A drawback of using the sum-frequency-generation and difference-frequency-generation second-order nonlinear processes is that only a narrow range of materials possess a second-order nonlinear moment, and the converted waveform is inherently generated at widely different wavelengths from that of the pump or input signal. Waveform measurement based on temporal magnification using difference-frequency generation has yielded promising results, including single-shot measurement of ultrafast waveforms with a resolution of less than 900 fs for a simultaneous record length of 100 ps. Waveform measurements based on time-to-frequency conversion using electro-optic modulation have demonstrated a resolution of 3 ps over a 31-ps record length using multiple-shot averaging.
Here we demonstrate a parametric time-lens based on the third-order nonlinear process of four-wave mixing (FWM), and apply this time-lens to the creation of a silicon-chip-based ultrafast optical oscilloscope. As our device is based on the third-order Kerr nonlinearity, the FWM-based time-lens can be implemented in any material platform, including the CMOS-compatible silicon-on-insulator (SOI) photonic platform used here.

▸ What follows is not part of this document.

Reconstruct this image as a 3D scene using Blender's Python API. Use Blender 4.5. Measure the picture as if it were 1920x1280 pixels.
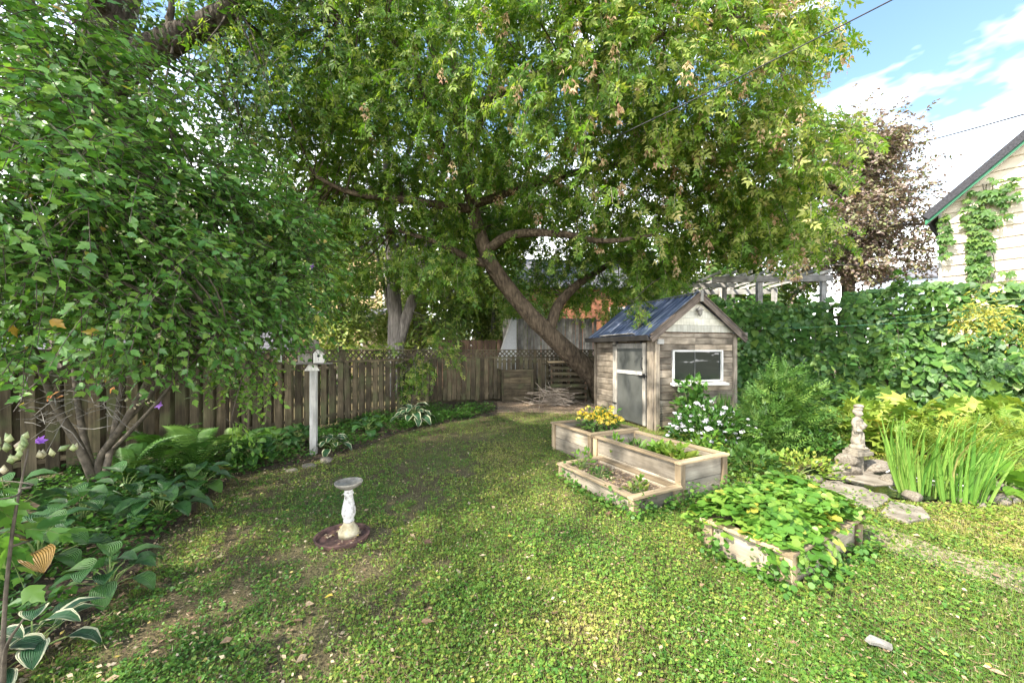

The output of this time-lens is generated at a wavelength close to those of the pump and input waves, enabling all the interacting waves to be in the S, C and L telecommunications bands, for example, which allows for the manipulation of all the waves using the well-established instrumentation and components available for these bands. Using our device, we perform measurements of highly complex waveforms with 220-fs resolution over record lengths larger than 100 ps. The combination of this 220-fs resolution and greater than 100-ps record length represents the largest record-length-to-resolution ratio (>450) of any single-shot-capable waveform measurement technique for the picosecond time range.
Furthermore, unlike commonly used techniques such as frequency-resolved optical gating and spectral-phase interferometry for direct electric-field reconstruction, our implementation directly measures the temporal amplitude profile using no reconstruction algorithm, allowing for rapidly updateable single-shot measurements.